Ukrainian officials leave posts over corruption scandals.

The Telegraph reports that Ukrainian President Zelenskyy is preparing to dismiss some senior government officials for corruption. Meduza lists those who are already believed to be leaving their posts, and the alleged misconduct that prompted their departure: "Deputy Defense Minister Vyacheslav Shapovalov, who was accused of overseeing food purchases for troops at inflated prices; Deputy Prosecutor General Oleksiy Symonenko, who reportedly borrowed a Kyiv businessman’s car to take a vacation in December; and President's Office Deputy Head Kyrylo Tymoshenko, who was accused of using an SUV donated for humanitarian use as his personal vehicle." The instances of corruption as alleged are petty and venal. Chickenfeed, but discreditable and disappointing.

Washington asks Beijing for an explanation of Chinese companies' aid to Russia.

The US has raised, with China, the issue of non-lethal aid to Russia. Bloomberg reports that the assistance Chinese state-owned companies are providing appears to fall short of what would constitute violations of sanctions, but that it's nevertheless of sufficient concern to warrant diplomatic conversations.

Latvia and Estonia downgrade diplomatic relations with Russia.

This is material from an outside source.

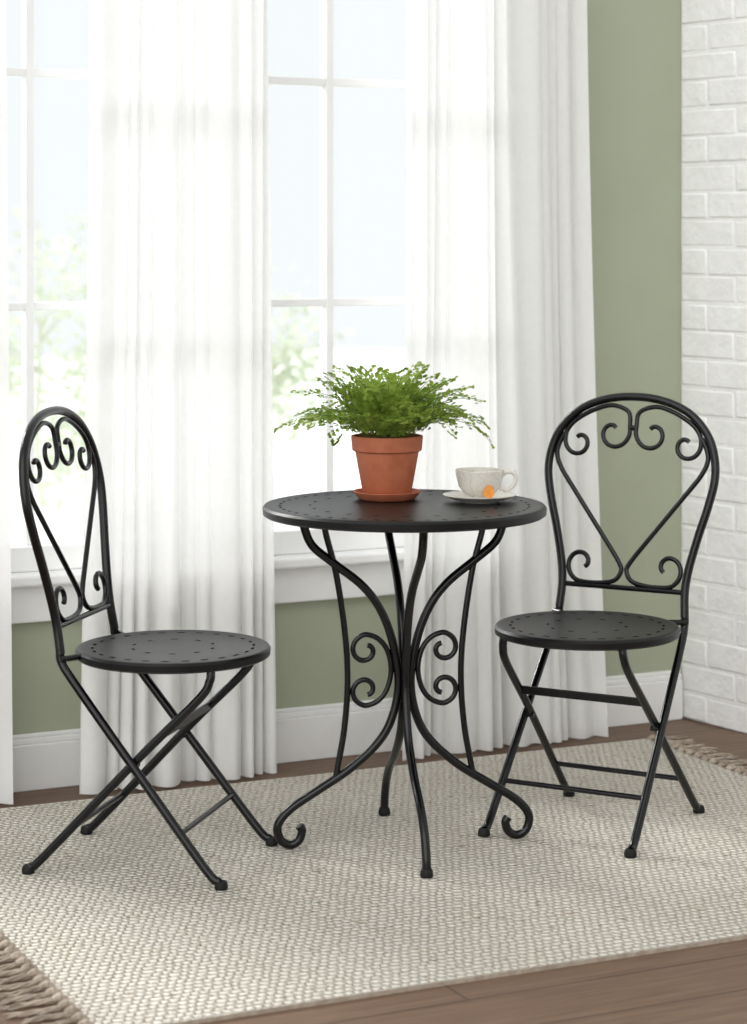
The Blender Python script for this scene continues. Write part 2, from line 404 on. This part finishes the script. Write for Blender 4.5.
# ------------------------------------------------------------------ things on the table
TZ=RZ+TS+.0004
px,py=W(.0293,4.985)
s=MB(); s.lathe([(0,0),(.058,0),(.062,.002),(.0725,.015),(.074,.017),(.0725,.018),(.069,.016),(.060,.006),(0,.005)],64)
o=s.build('plant_saucer',M_terra); o.location=(px,py,TZ+.0008); tag(o,'shallow terracotta saucer under the fern pot','saucer')
fern=thing('potted_fern','bushy green fern in a terracotta pot on the table','potted plant',(px,py,TZ+.0070))
s=MB(); s.lathe([(0,0),(.049,0),(.052,.003),(.0690,.097),(.0735,.0985),(.0755,.1005),(.078,.128),(.0775,.131),(.073,.132),(.071,.120),(.066,.095),(.048,.02),(0,.018)],72)
s.build('pot',M_terra,fern)
s=MB(); s.lathe([(0,.108),(.03,.116),(.055,.113),(.0685,.108),(.0670,.103),(0,.100)],40); s.build('soil',M_soil,fern)
lf=MB(); st=MB(); rnd=random.Random(34)
def leaflet(q,d,nrm,Ls,w):
    u=d.cross(nrm)
    if u.length<1e-4: u=d.orthogonal()
    u.normalize()
    lf.add([q,q+d*Ls*.28+u*w*.46,q+d*Ls*.72+u*w*.58,q+d*Ls,q+d*Ls*.72-u*w*.58,q+d*Ls*.28-u*w*.46],[(0,1,2,3),(0,3,4,5)])
nf=84
for k in range(nf):
    az=k*2.39996+rnd.uniform(-.3,.3); q=k/nf
    front=max(0,math.cos(az-math.radians(-116))); right=math.cos(az+TH)
    e0=math.radians(90-38*q+rnd.uniform(-8,8)); Lf=(.188+.056*q+rnd.uniform(-.040,.016))*(1+.05*right*q)*(1-.20*front*q)
    droop=math.radians(36+78*q+rnd.uniform(-14,20)-54*front*q)/Lf
    p=Vector((.040*math.cos(az)*math.sqrt(q),.040*math.sin(az)*math.sqrt(q),.112)); n=24; ds=Lf/n; pts=[p.copy()]; dirs=[]
    azc=az
    for i in range(n):
        e=e0-droop*ds*i; azc+=rnd.uniform(-.05,.05)
        d=Vector((math.cos(e)*math.cos(azc),math.cos(e)*math.sin(azc),math.sin(e))); p=p+d*ds; pts.append(p.copy()); dirs.append(d)
    st.tube(pts,.0010,5,r2=.0004)
    for i in range(4,n+1,1):
        f=(i-4)/(n-4); d=dirs[min(i,n-1)]; side=Vector((-math.sin(azc),math.cos(azc),0)); up=side.cross(d)*-1
        pl=.036*(math.sin(PI*(.24+.75*f))**.8)*rnd.uniform(.65,1.15)
        if i==n: leaflet(pts[i],d,up,.009,.009)
        for sg in (-1,1):
            if rnd.random()<.33: continue
            pd=(side*sg*.85+d*.55+up*rnd.uniform(-.22,.32)).normalized()
            m_=max(1,int(pl/.0092)); 
            for j in range(1,m_+1):
                qq=pts[i]+pd*pl*j/m_+Vector((0,0,-.10*pl*(j/m_)**2))
                sz=rnd.uniform(.0080,.0108)*(1-.25*j/m_)
                ds2=up.cross(pd).normalized()
                if j==m_: leaflet(qq,pd,up,sz,sz*1.05)
                for s2 in (-1,1):
                    dd=(pd*.55+ds2*s2*.8+up*rnd.uniform(-.35,.35)).normalized()
                    nn=(up+Vector((rnd.gauss(0,.35),rnd.gauss(0,.35),rnd.gauss(0,.2)))).normalized()
                    leaflet(qq,dd,nn,sz,sz*1.05)
lf.build('foliage',M_fern,fern,smooth=False,recalc=False); st.build('stems',M_stem,fern)

cx_,cy_=W(.2275,4.935)
s=MB(); s.lathe([(0,.001),(.034,.001),(.035,0),(.040,0),(.042,.002),(.062,.007),(.0785,.0145),(.079,.0158),(.077,.0162),(.060,.0098),(.036,.0052),(0,.0048)],64)
o=s.build('tea_saucer',M_ceramic_sc); o.location=(cx_,cy_,TZ+.0006); tag(o,'cream ceramic saucer under the teacup','saucer')
cz=TZ+.0064
cup=thing('teacup','cream ceramic teacup with embossed pattern on its saucer','cup',(cx_,cy_,cz),-TH)
s=MB(); s.lathe([(0,.002),(.022,.002),(.023,0),(.0255,0),(.026,.004),(.0235,.007),(.034,.013),(.0445,.027),(.0495,.044),(.0525,.062),(.0515,.0632),(.050,.062),(.047,.046),(.042,.028),(.031,.016),(0,.012)],64)
s.build('bowl',M_cup,cup)
s=MB(); s.tube(cr([(.047,0,.050),(.056,0,.057),(.068,0,.058),(.0770,0,.049),(.0755,0,.034),(.066,0,.023),(.056,0,.019),(.050,0,.0225),(.042,0,.0225)],6),.0046,10)
s.tube(cr([(.066,0,.057),(.073,0,.0590),(.078,0,.0620)],5),.0034,8,r2=.0022); s.build('handle',M_ceramic_sc,cup)
s=MB(); s.lathe([(0,.043),(.0455,.043),(.0455,.0435),(0,.0435)],40); 
s.build('tea',simple('tea',(.16,.05,.012),(.2,.07,.02),20,.1),cup)
tb=thing('tea_bag','small orange tea bag tag hanging on a string over the teacup rim','tea bag',(cx_,cy_,cz),-TH+math.radians(-80+10))
s=MB(); s.tube(cr([(.040,.000,.046),(.047,0,.060),(.0510,0,.0645),(.0542,0,.062),(.0530,0,.050),(.0528,0,.040),(.0523,0,.034)],5),.0005,5); s.build('string',M_string,tb)
s=MB()
out=[(0,.036),(.006,.0325),(.0115,.024),(.0125,.014),(.007,.0085),(0,.007),(-.007,.0085),(-.0125,.014),(-.0115,.024),(-.006,.0325)]
n=len(out); vs=[(.0515,y,z) for y,z in out]+[(.0525,y,z) for y,z in out]
s.add(vs,[tuple(range(n-1,-1,-1)),tuple(range(n,2*n))]+[(i,(i+1)%n,n+(i+1)%n,n+i) for i in range(n)])
s.build('tag',M_tag,tb,smooth=False)

# ------------------------------------------------------------------ light
# sky: pale and even beyond the window, softer on the room side with an added bright fill patch front-left
w=bpy.data.worlds.new('World'); bpy.context.scene.world=w; w.use_nodes=True; nt=w.node_tree
bg=nt.nodes['Background']; tc=N(nt,'ShaderNodeTexCoord'); sp=N(nt,'ShaderNodeSeparateXYZ'); L(nt,tc.outputs['Generated'],sp.inputs[0])
mr=N(nt,'ShaderNodeMapRange'); mr.inputs['From Min'].default_value=-.3; mr.inputs['From Max'].default_value=.4; mr.inputs['To Min'].default_value=0; mr.inputs['To Max'].default_value=1
L(nt,sp.outputs['Y'],mr.inputs['Value'])
L(nt,ramp(nt,mr.outputs[0],[(0,(.61,.61,.60)),(1,(.940,.962,.970))]),bg.inputs['Color'])
dt=N(nt,'ShaderNodeVectorMath',operation='DOT_PRODUCT'); L(nt,tc.outputs['Generated'],dt.inputs[0])
lv=Vector((-.62,-.62,.48)).normalized(); dt.inputs[1].default_value=lv
m3=N(nt,'ShaderNodeMapRange'); m3.interpolation_type='SMOOTHSTEP'
for k,x in (('From Min',.76),('From Max',.91),('To Min',1.07),('To Max',3.8)): m3.inputs[k].default_value=x
L(nt,dt.outputs['Value'],m3.inputs['Value']); L(nt,m3.outputs[0],bg.inputs['Strength'])
sd=bpy.data.lights.new('sun','SUN'); sd.energy=4.5; sd.angle=math.radians(21); sd.color=(1,.98,.95)
so=bpy.data.objects.new('sun',sd); C.objects.link(so); so.location=(-2,3,4)
so.rotation_euler=Vector((.34,-1,-.64)).to_track_quat('-Z','Y').to_euler()

sc=bpy.context.scene
sc.view_settings.view_transform='Standard'
cd=bpy.data.cameras.new('camera'); co=bpy.data.objects.new('camera',cd); C.objects.link(co)
co.location=(CAMX,CAMY,CAMH); co.rotation_euler=(PI/2,0,-TH)
cd.sensor_fit='VERTICAL'; cd.sensor_height=36; cd.lens=36*FPX/1024; cd.shift_y=-(512-HOR)/1024
cd.dof.use_dof=True; cd.dof.focus_distance=4.85; cd.dof.aperture_fstop=4.0
sc.camera=co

After Russia expelled Estonia's ambassador and ordered a reduction in the size of Estonia's mission to Moscow, the AP reports, Estonia responded with a similar move against the Russian embassy in Tallinn. Latvia yesterday announced that, in solidarity with Estonia, it was similarly reducing diplomatic relations with Russia. The Russian Foreign Ministry explained the reason for its expulsion of Estonian diplomats as a response to "Russophobia." The Foreign Ministry's statement read, in part, “the Estonian leadership has purposefully destroyed the entire range of relations with Russia. Total Russophobia, the cultivation of hostility towards our country have been elevated by Tallinn to the rank of state policy,”

Mr. Lavrov says the West has blocked negotiations during the Special Military Operation.

Russian Foreign Minister Lavrov explained, during a trip to South Africa, that it's the fault of Western governments that Russia's attempts at a negotiated peace in Ukraine have come to nothing. “It is well known that we supported the proposal of the Ukrainian side to negotiate early in the special military operation and by the end of March, the two delegations agreed on the principle to settle this conflict," MIlitary.com quotes Mr. Lavrov as saying. “It is well known and was published openly that our American, British, and some European colleagues told Ukraine that it is too early to deal, and the arrangement which was almost agreed was never revisited by the Kyiv regime."

What's the hacktivist's postwar future?

Hacktivism has been practiced by both sides during Russia's war against Ukraine, with both Moscow and Kyiv using hacktivists as an auxiliary to their security and intelligence services' cyber organizations. In Russia's case, these auxiliaries have been marshaled to a significant extent from the Russian organs' longstanding relationship of tolerance of and collaboration with criminal organizations. The situation in Ukraine has been different, with more emphasis on recruiting IT-sector workers, hobbyists, and script kiddies into the IT Army. An essay in Wired wonders what the IT Army's hacktivists in particular can expect, once the war is over.

Could they, for example, be prosecuted for cyber crimes? It seems unlikely that any jurisdiction other than a Russian one would undertake to do so, but Wired considers it a serious possibility. Hacktivists who've developed their skills during the war do represent an augmentation to a cyber workforce, and governments might devote some thought on what to do with them in the postwar world. "In 2023, voluntary cyber operations in support of Ukraine may therefore prove to be both an opportunity and a challenge," the essay concludes. "Governments would do well to see the IT Army of Ukraine as a recruiting ground—a pool of talent for official cyber volunteer programs."